The Justice Department sued the MCSO yet again in 2012 after it failed to reach an agreement to resolve the constitutional abuses.
For the next five years, Arpaio continued to flout orders by federal judges to improve the conditions inside his jails and cease the unconstitutional racial profiling of Latinos. The MCSO continued to arrest and detain suspected undocumented immigrants, without any pending state charges against them, and hand them over to federal law enforcement, despite a court order barring the practice. The MCSO also held undocumented immigrants past their release date to ensure they were handed over to federal immigration authorities.
The U.S. Attorney's Office charged him with criminal contempt of court last October. In her ruling finding Arpaio in contempt this April, U.S. District Court Judge Susan Bolton cited Arpaio's obstinacy.
"Not only did Defendant abdicate responsibility, he announced to the world and to his subordinates that he was going to continue business as usual no matter who said otherwise," she wrote.

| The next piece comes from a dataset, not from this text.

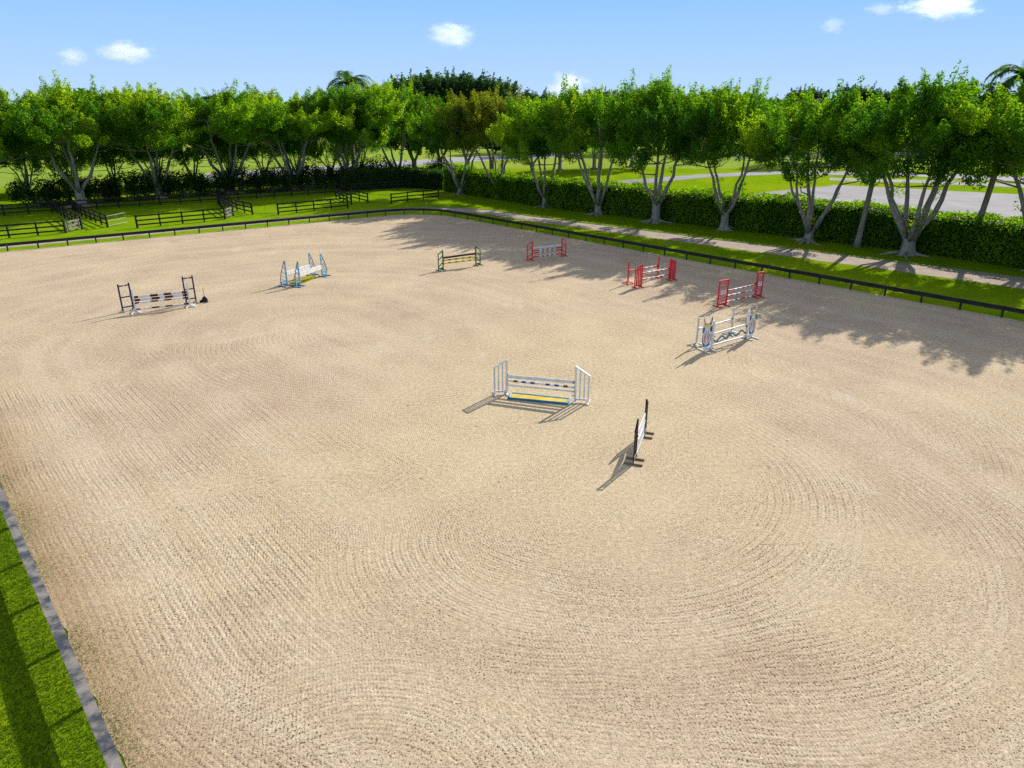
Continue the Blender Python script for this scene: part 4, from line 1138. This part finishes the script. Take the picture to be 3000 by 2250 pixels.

Despite condemnations from national civil rights groups and federal courts, Arpaio was politically untouchable throughout his career. In 2012, Arpaio won reelection by 6 points, and in 2008 he clobbered his opponent by 13 points.
But in 2016, Maricopa County voters finally had enough, and Arpaio lost to a candidate backed by a political action committee funded by liberal megadonor George Soros.